Como ejemplo de esta
violencia pone casos como el de Francisca Ivars Torres (sor Vicenta), la única
religiosa muerta en la provincia. A esta monja la guerra le sorprendió en el
colegio San José de Valdepeñas. Sin embargo, el devenir de los
acontecimientos hizo que decidiera marcharse. Como otras tantas recibió un
salvoconducto. El 23 de septiembre tomó un tren para Alcázar
de San Juan, desde donde pretendía viajar a Alicante. Jamás lo
consiguió. «Avisados por sus compañeros de Valdepeñas, los milicianos estaban
esperándola en Alcázar. […] Sirviéndose de engaños, le propusieron conducirla a
la casa que la orden tenía en Herencia. La
subieron en un camión y, pocos kilómetros antes de llegar a ese pueblo, la
mataron en una viña junto a un hombre. Tenía 68 años», completa
Del Rey en su documentada obra.
La violencia vivida en
Ciudad Real, con todo, es un mero ejemplo de la que sufrieron los miembros de
la iglesia de toda España en estas primeras semanas. «La represión contra el
clero se conoce desde 1960, cuando salió un estudio estupendo de un sacerdote
en el que se contabilizaba la población religiosa asesinada en unas 7.000
personas. No es un mito, es una realidad como una catedral.
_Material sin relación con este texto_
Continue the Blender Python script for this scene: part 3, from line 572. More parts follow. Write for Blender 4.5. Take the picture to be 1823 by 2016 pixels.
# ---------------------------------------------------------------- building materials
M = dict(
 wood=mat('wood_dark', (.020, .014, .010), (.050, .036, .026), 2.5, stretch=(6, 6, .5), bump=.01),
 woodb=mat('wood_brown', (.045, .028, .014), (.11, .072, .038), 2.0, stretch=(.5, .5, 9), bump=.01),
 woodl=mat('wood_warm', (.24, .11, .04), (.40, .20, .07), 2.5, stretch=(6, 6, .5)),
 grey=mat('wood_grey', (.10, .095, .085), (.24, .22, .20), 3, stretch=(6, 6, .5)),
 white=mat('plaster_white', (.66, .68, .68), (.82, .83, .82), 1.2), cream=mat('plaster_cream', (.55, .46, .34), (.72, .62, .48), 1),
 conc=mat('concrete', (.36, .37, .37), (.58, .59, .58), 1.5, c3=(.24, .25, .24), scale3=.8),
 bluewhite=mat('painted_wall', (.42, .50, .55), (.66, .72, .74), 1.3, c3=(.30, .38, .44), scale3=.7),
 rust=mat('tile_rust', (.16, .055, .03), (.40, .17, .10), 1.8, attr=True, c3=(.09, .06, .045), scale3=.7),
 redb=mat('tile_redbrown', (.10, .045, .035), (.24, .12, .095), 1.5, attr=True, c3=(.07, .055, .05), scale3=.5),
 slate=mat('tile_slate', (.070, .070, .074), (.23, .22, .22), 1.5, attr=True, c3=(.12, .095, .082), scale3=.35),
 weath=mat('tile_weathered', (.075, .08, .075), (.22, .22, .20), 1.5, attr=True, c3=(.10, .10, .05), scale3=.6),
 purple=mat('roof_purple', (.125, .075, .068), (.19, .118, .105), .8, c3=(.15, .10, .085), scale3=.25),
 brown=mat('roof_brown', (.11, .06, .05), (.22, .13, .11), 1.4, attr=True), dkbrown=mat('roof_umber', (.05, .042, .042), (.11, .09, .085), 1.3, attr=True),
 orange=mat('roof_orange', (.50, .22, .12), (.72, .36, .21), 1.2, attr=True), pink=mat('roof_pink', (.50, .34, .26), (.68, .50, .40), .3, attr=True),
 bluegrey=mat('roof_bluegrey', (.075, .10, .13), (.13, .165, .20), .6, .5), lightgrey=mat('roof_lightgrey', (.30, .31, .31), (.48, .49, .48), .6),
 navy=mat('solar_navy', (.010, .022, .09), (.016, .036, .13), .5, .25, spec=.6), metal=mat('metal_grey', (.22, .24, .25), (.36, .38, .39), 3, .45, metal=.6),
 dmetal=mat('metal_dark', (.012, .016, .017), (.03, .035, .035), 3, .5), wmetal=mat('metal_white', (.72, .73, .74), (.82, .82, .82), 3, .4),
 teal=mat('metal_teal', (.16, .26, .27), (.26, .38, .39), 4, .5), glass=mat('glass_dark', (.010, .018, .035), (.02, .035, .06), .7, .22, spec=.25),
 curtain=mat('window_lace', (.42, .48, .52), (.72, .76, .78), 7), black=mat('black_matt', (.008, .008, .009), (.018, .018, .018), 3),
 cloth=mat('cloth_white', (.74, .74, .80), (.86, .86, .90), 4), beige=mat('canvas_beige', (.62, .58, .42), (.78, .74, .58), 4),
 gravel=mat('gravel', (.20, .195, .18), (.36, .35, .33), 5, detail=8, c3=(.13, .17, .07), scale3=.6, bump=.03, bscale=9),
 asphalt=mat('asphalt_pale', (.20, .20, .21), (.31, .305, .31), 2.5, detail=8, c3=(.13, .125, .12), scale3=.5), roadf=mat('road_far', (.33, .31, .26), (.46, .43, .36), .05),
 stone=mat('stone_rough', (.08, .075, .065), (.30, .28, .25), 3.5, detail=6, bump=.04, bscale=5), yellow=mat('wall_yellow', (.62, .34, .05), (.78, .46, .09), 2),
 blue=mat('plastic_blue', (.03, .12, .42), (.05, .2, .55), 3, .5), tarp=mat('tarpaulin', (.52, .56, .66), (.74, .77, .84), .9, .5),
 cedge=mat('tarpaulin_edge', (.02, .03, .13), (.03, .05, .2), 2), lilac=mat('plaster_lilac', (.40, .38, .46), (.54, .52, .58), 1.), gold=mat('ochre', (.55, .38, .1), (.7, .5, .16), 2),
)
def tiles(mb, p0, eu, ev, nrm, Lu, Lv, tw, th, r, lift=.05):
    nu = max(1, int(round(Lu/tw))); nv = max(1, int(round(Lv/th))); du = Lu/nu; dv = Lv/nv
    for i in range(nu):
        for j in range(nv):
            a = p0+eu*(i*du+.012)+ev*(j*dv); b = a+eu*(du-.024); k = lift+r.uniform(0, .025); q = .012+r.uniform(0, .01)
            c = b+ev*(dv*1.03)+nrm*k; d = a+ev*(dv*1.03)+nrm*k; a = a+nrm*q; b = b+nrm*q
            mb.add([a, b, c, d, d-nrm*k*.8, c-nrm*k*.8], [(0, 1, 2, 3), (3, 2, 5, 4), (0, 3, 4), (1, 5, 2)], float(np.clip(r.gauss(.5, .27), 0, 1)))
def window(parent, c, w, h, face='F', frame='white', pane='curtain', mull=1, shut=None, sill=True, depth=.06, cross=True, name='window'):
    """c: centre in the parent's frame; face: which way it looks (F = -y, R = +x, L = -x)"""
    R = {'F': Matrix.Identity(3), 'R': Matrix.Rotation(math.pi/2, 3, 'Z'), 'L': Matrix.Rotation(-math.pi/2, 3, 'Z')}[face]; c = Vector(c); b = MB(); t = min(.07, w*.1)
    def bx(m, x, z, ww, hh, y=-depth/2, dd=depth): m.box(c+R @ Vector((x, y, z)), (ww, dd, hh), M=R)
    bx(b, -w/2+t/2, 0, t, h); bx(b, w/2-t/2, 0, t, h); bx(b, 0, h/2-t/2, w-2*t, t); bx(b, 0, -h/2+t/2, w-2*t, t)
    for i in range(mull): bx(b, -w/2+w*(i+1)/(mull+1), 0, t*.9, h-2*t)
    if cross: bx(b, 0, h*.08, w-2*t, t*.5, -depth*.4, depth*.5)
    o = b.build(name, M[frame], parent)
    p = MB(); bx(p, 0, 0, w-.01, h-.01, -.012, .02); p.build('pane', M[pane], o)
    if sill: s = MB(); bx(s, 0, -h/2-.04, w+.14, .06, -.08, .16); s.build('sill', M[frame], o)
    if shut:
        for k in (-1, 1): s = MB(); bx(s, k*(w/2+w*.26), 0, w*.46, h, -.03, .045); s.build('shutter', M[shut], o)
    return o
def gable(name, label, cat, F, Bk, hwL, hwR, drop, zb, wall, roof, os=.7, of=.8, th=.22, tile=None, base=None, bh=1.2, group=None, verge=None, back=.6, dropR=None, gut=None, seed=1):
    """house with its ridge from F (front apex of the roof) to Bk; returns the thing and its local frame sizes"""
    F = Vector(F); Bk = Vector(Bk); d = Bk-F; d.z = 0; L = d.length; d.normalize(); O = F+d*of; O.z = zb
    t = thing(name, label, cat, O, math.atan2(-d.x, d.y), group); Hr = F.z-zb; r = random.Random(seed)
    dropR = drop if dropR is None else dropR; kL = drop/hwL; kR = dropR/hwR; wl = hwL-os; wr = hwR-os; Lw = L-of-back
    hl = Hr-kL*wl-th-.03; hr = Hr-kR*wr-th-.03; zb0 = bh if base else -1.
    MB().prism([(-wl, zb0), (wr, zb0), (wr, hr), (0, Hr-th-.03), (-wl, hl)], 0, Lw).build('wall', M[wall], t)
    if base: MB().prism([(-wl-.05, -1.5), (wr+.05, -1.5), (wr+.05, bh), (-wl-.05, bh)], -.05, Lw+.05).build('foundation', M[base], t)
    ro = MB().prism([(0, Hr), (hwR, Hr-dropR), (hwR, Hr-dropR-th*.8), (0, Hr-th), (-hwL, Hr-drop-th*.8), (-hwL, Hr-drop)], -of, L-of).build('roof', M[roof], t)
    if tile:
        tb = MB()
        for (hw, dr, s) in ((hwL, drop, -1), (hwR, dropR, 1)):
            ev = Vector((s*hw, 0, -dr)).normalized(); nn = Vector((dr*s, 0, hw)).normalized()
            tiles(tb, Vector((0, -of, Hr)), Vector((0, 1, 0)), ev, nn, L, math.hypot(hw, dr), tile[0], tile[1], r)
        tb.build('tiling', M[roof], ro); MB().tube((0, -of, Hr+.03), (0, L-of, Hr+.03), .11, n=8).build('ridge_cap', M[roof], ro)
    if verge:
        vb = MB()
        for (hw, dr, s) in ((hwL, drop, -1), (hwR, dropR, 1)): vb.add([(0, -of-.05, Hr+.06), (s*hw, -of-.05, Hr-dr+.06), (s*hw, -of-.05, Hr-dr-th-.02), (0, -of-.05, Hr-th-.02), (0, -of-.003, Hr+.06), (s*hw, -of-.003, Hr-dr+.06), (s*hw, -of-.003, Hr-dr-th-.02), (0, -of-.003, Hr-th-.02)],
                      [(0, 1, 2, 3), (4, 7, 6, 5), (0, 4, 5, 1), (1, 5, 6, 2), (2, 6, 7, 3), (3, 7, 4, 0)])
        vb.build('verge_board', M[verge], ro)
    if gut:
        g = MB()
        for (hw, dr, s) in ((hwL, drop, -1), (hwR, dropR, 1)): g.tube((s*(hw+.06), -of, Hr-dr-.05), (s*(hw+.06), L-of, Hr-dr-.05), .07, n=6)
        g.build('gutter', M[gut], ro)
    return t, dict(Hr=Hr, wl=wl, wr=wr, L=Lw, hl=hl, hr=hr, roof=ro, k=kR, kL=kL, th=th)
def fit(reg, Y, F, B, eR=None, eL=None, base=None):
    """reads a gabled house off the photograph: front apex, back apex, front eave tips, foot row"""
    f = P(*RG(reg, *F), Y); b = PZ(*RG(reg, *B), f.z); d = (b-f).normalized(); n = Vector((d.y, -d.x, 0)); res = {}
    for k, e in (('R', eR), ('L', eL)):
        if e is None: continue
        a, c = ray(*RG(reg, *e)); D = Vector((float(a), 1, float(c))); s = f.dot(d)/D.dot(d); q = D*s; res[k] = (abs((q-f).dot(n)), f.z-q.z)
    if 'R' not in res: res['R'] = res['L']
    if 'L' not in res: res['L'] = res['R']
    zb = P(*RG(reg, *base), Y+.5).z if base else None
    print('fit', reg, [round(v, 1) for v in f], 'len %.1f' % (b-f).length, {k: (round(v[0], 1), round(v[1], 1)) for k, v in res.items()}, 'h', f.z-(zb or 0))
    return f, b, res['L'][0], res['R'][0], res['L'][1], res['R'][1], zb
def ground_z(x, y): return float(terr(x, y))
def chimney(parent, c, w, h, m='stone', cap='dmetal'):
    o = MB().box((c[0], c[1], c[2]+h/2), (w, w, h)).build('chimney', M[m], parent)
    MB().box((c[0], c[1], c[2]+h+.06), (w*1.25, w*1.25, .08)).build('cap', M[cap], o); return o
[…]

Luego se han corregido levemente sus cifras. Fue un estudio impresionante hecho
en una época en la que no había ordenadores. Otra cosa es que se hable de eso
en el vacío y sin hacer referencia al anticlericalismo que se había extendido
en la época, sin contextualizar», completa Del Rey.
Mitos, asesinos y víctimas
En las páginas de
«Retaguardia roja», Del Rey también se cuestiona máximas como la idea de que la
democracia había cuajado en España. «La democracia no se adquiere en 24 horas,
supone un aprendizaje muy amplio. La aceptación del
adversario es un elemento clave para saber si uno es
democrático o no, lo mismo que la alternancia en el poder. En la España de los
años treinta eso no estaba claro. Algunas minorías que venían de la España de
la Restauración, la España oligárquica,
se adaptaron a ello. Pero aquella sociedad todavía no estaba dentro del juego
democrático porque procedía de un mundo caciquil», explica. Eso no significa,
sin embargo, que no tuvieran a su disposición el armazón institucional para
ello.
Del Rey también es
partidario de que la sublevación fue la que provocó las revueltas violentas en
el seno de la Segunda República.
«Los estudiosos de la violencia política tienen claro que hubo una multicausalidad,
pero hay que establecer una jerarquía en base a criterios racionales. La
conclusión a la que llego es que hay unos factores mucho más importantes que
otros. Para empezar, el golpe fue decisivo porque supuso un desafío a la
legalidad y rompió el monopolio que tenía el estado sobre la violencia. Así, un
golpe que se creía preventivo para
contener una supuesta revolución comunista en ciernes (que se ha
demostrado falsa), provocó la revolución por el desafío de poder que generó»,
sentencia.
Un grupo de milicianos custodia a unas
religiosas en Alcalá de Henares, durante los primeros días de la Guerra Civil
Otro tanto sucede con la
idea de las dos Españas. «Insisto en que no existían. Había muchas más: la España
revolucionaria, la España contrarrevolucionaria,
la España de los moderados (liberales, socialistas y católicos, todos
ellos en su versión moderada) y la España que no estaba ideologizada, pero se
vio arrastrada por el resto. Esta última era la más extensa», completa. Según
cree, a pesar del alto nivel de politización de la sociedad de los años 30, la
realidad es que los protagonistas de estos combates fueron minorías que
arrastraron a la mayor parte del país. De hecho, una de sus tesis es que la
violencia fue generada por una minoría que muy ruidosa. «Siempre eran militantes
jóvenes y muy ideologizados», señala.
Del Rey también analiza
la falsa imagen de los represaliados en la zona republicana. Personas que, en
sus palabras, se ajustan a un arquetipo concreto. «Al analizar las víctimas de
la violencia te das cuenta de que todos los que habían tenido un protagonismo
público previo, tanto político como administrativo (un juez, un secretario de
ayuntamiento...) estaban en la cabeza de las listas», señala. Para el autor,
ser un personaje público en
la España de los años treinta, aunque fuera a escala local, suponía un riesgo
impresionante. «La fijación de objetivos humanos respondía a criterios
ideológicos y políticos. «No es tanto la lucha de clases lo que determinaba
estas matanzas, como la adscripción política. Las víctimas eran élites
políticas que habían tenido protagonismo público en el período anterior. Hubo
cierta lucha de clases, pero no se mataba a los ricos por ser ricos. Se mataba
a los que habían tenido relevancia», finaliza.